_What you have to do_:
Extract the complete listing and output it unchanged.

_Provided data_:
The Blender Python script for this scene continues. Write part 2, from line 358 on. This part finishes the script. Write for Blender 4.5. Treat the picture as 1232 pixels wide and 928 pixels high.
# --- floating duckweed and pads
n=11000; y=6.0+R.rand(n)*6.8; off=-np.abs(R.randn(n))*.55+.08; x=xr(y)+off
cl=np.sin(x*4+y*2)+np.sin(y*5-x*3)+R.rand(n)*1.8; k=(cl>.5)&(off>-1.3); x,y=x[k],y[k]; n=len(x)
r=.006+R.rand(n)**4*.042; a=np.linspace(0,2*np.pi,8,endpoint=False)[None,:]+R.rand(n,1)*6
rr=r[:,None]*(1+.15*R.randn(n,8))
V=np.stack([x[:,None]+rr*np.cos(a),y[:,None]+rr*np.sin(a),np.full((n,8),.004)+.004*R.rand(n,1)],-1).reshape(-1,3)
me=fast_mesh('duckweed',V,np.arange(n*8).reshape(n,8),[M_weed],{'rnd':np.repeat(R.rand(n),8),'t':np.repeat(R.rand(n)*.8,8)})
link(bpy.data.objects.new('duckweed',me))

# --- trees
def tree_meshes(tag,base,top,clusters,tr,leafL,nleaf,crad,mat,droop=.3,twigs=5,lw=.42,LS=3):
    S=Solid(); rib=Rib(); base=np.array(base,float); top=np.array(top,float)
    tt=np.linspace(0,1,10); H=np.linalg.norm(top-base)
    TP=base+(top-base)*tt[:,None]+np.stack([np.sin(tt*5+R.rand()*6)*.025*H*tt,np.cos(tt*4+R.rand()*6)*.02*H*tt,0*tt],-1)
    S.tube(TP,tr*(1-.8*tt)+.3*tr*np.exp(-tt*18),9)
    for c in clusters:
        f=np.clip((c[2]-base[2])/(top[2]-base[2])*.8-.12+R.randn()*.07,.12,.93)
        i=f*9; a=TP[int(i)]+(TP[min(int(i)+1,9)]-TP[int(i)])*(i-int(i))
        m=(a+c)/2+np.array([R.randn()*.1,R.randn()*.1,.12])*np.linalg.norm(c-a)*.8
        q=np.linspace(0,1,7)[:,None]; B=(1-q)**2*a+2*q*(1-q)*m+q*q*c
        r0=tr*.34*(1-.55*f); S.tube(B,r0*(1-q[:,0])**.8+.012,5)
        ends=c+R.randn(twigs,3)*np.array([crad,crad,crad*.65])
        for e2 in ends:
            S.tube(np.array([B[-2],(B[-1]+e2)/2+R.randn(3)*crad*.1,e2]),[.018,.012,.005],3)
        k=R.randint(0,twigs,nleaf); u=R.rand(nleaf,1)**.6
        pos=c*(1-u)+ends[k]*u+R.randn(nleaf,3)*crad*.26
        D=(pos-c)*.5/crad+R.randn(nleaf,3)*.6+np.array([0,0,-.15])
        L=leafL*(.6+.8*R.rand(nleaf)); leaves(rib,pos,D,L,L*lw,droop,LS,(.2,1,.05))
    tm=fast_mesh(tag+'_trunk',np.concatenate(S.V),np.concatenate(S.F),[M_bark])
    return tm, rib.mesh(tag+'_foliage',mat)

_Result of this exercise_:
The Blender Python script for this scene continues. Write part 2, from line 358 on. This part finishes the script. Write for Blender 4.5. Treat the picture as 1232 pixels wide and 928 pixels high.
# --- floating duckweed and pads
n=11000; y=6.0+R.rand(n)*6.8; off=-np.abs(R.randn(n))*.55+.08; x=xr(y)+off
cl=np.sin(x*4+y*2)+np.sin(y*5-x*3)+R.rand(n)*1.8; k=(cl>.5)&(off>-1.3); x,y=x[k],y[k]; n=len(x)
r=.006+R.rand(n)**4*.042; a=np.linspace(0,2*np.pi,8,endpoint=False)[None,:]+R.rand(n,1)*6
rr=r[:,None]*(1+.15*R.randn(n,8))
V=np.stack([x[:,None]+rr*np.cos(a),y[:,None]+rr*np.sin(a),np.full((n,8),.004)+.004*R.rand(n,1)],-1).reshape(-1,3)
me=fast_mesh('duckweed',V,np.arange(n*8).reshape(n,8),[M_weed],{'rnd':np.repeat(R.rand(n),8),'t':np.repeat(R.rand(n)*.8,8)})
link(bpy.data.objects.new('duckweed',me))

# --- trees
def tree_meshes(tag,base,top,clusters,tr,leafL,nleaf,crad,mat,droop=.3,twigs=5,lw=.42,LS=3):
    S=Solid(); rib=Rib(); base=np.array(base,float); top=np.array(top,float)
    tt=np.linspace(0,1,10); H=np.linalg.norm(top-base)
    TP=base+(top-base)*tt[:,None]+np.stack([np.sin(tt*5+R.rand()*6)*.025*H*tt,np.cos(tt*4+R.rand()*6)*.02*H*tt,0*tt],-1)
    S.tube(TP,tr*(1-.8*tt)+.3*tr*np.exp(-tt*18),9)
    for c in clusters:
        f=np.clip((c[2]-base[2])/(top[2]-base[2])*.8-.12+R.randn()*.07,.12,.93)
        i=f*9; a=TP[int(i)]+(TP[min(int(i)+1,9)]-TP[int(i)])*(i-int(i))
        m=(a+c)/2+np.array([R.randn()*.1,R.randn()*.1,.12])*np.linalg.norm(c-a)*.8
        q=np.linspace(0,1,7)[:,None]; B=(1-q)**2*a+2*q*(1-q)*m+q*q*c
        r0=tr*.34*(1-.55*f); S.tube(B,r0*(1-q[:,0])**.8+.012,5)
        ends=c+R.randn(twigs,3)*np.array([crad,crad,crad*.65])
        for e2 in ends:
            S.tube(np.array([B[-2],(B[-1]+e2)/2+R.randn(3)*crad*.1,e2]),[.018,.012,.005],3)
        k=R.randint(0,twigs,nleaf); u=R.rand(nleaf,1)**.6
        pos=c*(1-u)+ends[k]*u+R.randn(nleaf,3)*crad*.26
        D=(pos-c)*.5/crad+R.randn(nleaf,3)*.6+np.array([0,0,-.15])
        L=leafL*(.6+.8*R.rand(nleaf)); leaves(rib,pos,D,L,L*lw,droop,LS,(.2,1,.05))
    tm=fast_mesh(tag+'_trunk',np.concatenate(S.V),np.concatenate(S.F),[M_bark])
    return tm, rib.mesh(tag+'_foliage',mat)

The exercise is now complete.